Once the pictures are set aside, transcribe the remaining data exactly.

◇ ◇ ◇ ◇ ◇ ◇ ◇

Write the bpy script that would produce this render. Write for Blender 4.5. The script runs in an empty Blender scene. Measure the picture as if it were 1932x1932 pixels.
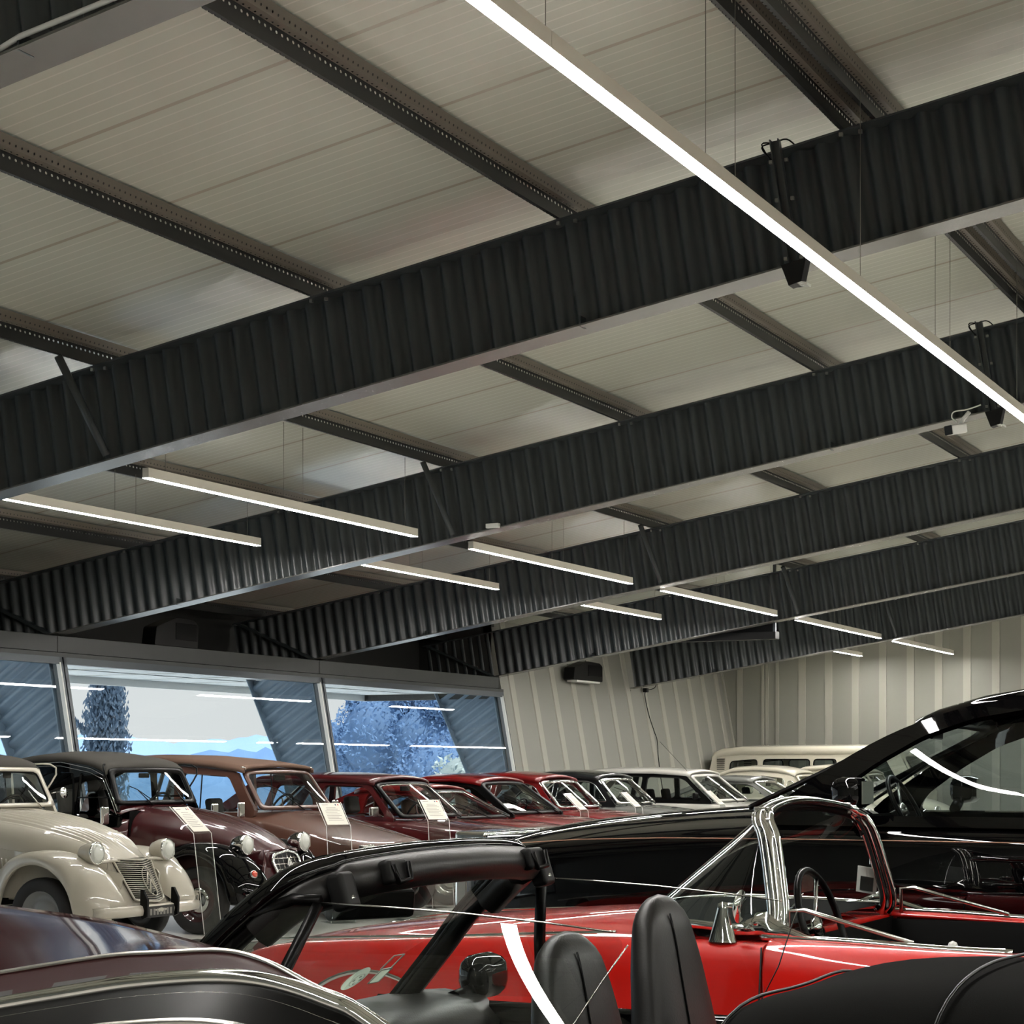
import bpy, bmesh, math, random
from mathutils import Vector, Matrix
R = math.radians
random.seed(7)
sc = bpy.context.scene
# ---------------------------------------------------------------- camera
cam = bpy.data.objects.new('camera', bpy.data.cameras.new('camera'))
sc.collection.objects.link(cam)
cam.location = (0, 0, 1.45)
cam.rotation_euler = (R(90), 0, R(26.975))
cam.data.sensor_width = 36; cam.data.sensor_fit = 'HORIZONTAL'
cam.data.lens = 36 * 3597 / 1932
cam.data.shift_y = (1453 - 966) / 1932
cam.data.clip_start = 0.05; cam.data.clip_end = 3000
sc.camera = cam
# ---------------------------------------------------------------- light and exposure
sc.view_settings.view_transform = 'Standard'; sc.view_settings.look = 'None'
sc.view_settings.gamma = 1; sc.view_settings.use_curve_mapping = False
sc.view_settings.exposure = 0.0
LED = 118.0          # radiance of the linear lamps
LEDC = (1.0, 0.97, 0.92)
w = bpy.data.worlds.new('sky'); sc.world = w; w.use_nodes = True
nt = w.node_tree; N = nt.nodes; Lk = nt.links
for n in list(N): N.remove(n)
tc = N.new('ShaderNodeTexCoord'); sx = N.new('ShaderNodeSeparateXYZ'); cr = N.new('ShaderNodeValToRGB')
bg = N.new('ShaderNodeBackground'); wo = N.new('ShaderNodeOutputWorld')
Lk.new(tc.outputs['Generated'], sx.inputs[0]); Lk.new(sx.outputs['Z'], cr.inputs[0])
e = cr.color_ramp.elements
e[0].position = 0.10; e[0].color = (0.83, 0.83, 0.81, 1)
e[1].position = 0.45; e[1].color = (0.85, 1.15, 1.6, 1)
Lk.new(cr.outputs[0], bg.inputs[0]); bg.inputs[1].default_value = 1.0
Lk.new(bg.outputs[0], wo.inputs[0])
sun = bpy.data.objects.new('sun', bpy.data.lights.new('sun', 'SUN')); sc.collection.objects.link(sun)
sun.data.energy = 8.0; sun.data.angle = R(2); sun.data.color = (1, 0.96, 0.9); sun.rotation_euler = (0, R(24), R(-15))
# ---------------------------------------------------------------- helpers
def lin(r, g, b):
    f = lambda c: (c / 255 / 12.92) if c / 255 <= 0.04045 else ((c / 255 + 0.055) / 1.055) ** 2.4
    return (f(r), f(g), f(b), 1)
def mat(name, col, rough=0.5, metal=0.0, coat=0.0, emit=None, es=0, spec=0.5, crough=0.03):
    m = bpy.data.materials.new(name); m.use_nodes = True
    p = m.node_tree.nodes['Principled BSDF']
    p.inputs['Base Color'].default_value = col if len(col) == 4 else (*col, 1)
    p.inputs['Roughness'].default_value = rough; p.inputs['Metallic'].default_value = metal
    p.inputs['Coat Weight'].default_value = coat; p.inputs['Coat Roughness'].default_value = crough
    p.inputs['Specular IOR Level'].default_value = spec
    if emit:
        p.inputs['Emission Color'].default_value = (*emit, 1); p.inputs['Emission Strength'].default_value = es
    return m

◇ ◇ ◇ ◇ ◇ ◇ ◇

Exercise result
Write the bpy script that would produce this render. Write for Blender 4.5. The script runs in an empty Blender scene. Measure the picture as if it were 1932x1932 pixels.
import bpy, bmesh, math, random
from mathutils import Vector, Matrix
R = math.radians
random.seed(7)
sc = bpy.context.scene
# ---------------------------------------------------------------- camera
cam = bpy.data.objects.new('camera', bpy.data.cameras.new('camera'))
sc.collection.objects.link(cam)
cam.location = (0, 0, 1.45)
cam.rotation_euler = (R(90), 0, R(26.975))
cam.data.sensor_width = 36; cam.data.sensor_fit = 'HORIZONTAL'
cam.data.lens = 36 * 3597 / 1932
cam.data.shift_y = (1453 - 966) / 1932
cam.data.clip_start = 0.05; cam.data.clip_end = 3000
sc.camera = cam
# ---------------------------------------------------------------- light and exposure
sc.view_settings.view_transform = 'Standard'; sc.view_settings.look = 'None'
sc.view_settings.gamma = 1; sc.view_settings.use_curve_mapping = False
sc.view_settings.exposure = 0.0
LED = 118.0          # radiance of the linear lamps
LEDC = (1.0, 0.97, 0.92)
w = bpy.data.worlds.new('sky'); sc.world = w; w.use_nodes = True
nt = w.node_tree; N = nt.nodes; Lk = nt.links
for n in list(N): N.remove(n)
tc = N.new('ShaderNodeTexCoord'); sx = N.new('ShaderNodeSeparateXYZ'); cr = N.new('ShaderNodeValToRGB')
bg = N.new('ShaderNodeBackground'); wo = N.new('ShaderNodeOutputWorld')
Lk.new(tc.outputs['Generated'], sx.inputs[0]); Lk.new(sx.outputs['Z'], cr.inputs[0])
e = cr.color_ramp.elements
e[0].position = 0.10; e[0].color = (0.83, 0.83, 0.81, 1)
e[1].position = 0.45; e[1].color = (0.85, 1.15, 1.6, 1)
Lk.new(cr.outputs[0], bg.inputs[0]); bg.inputs[1].default_value = 1.0
Lk.new(bg.outputs[0], wo.inputs[0])
sun = bpy.data.objects.new('sun', bpy.data.lights.new('sun', 'SUN')); sc.collection.objects.link(sun)
sun.data.energy = 8.0; sun.data.angle = R(2); sun.data.color = (1, 0.96, 0.9); sun.rotation_euler = (0, R(24), R(-15))
# ---------------------------------------------------------------- helpers
def lin(r, g, b):
    f = lambda c: (c / 255 / 12.92) if c / 255 <= 0.04045 else ((c / 255 + 0.055) / 1.055) ** 2.4
    return (f(r), f(g), f(b), 1)
def mat(name, col, rough=0.5, metal=0.0, coat=0.0, emit=None, es=0, spec=0.5, crough=0.03):
    m = bpy.data.materials.new(name); m.use_nodes = True
    p = m.node_tree.nodes['Principled BSDF']
    p.inputs['Base Color'].default_value = col if len(col) == 4 else (*col, 1)
    p.inputs['Roughness'].default_value = rough; p.inputs['Metallic'].default_value = metal
    p.inputs['Coat Weight'].default_value = coat; p.inputs['Coat Roughness'].default_value = crough
    p.inputs['Specular IOR Level'].default_value = spec
    if emit:
        p.inputs['Emission Color'].default_value = (*emit, 1); p.inputs['Emission Strength'].default_value = es
    return m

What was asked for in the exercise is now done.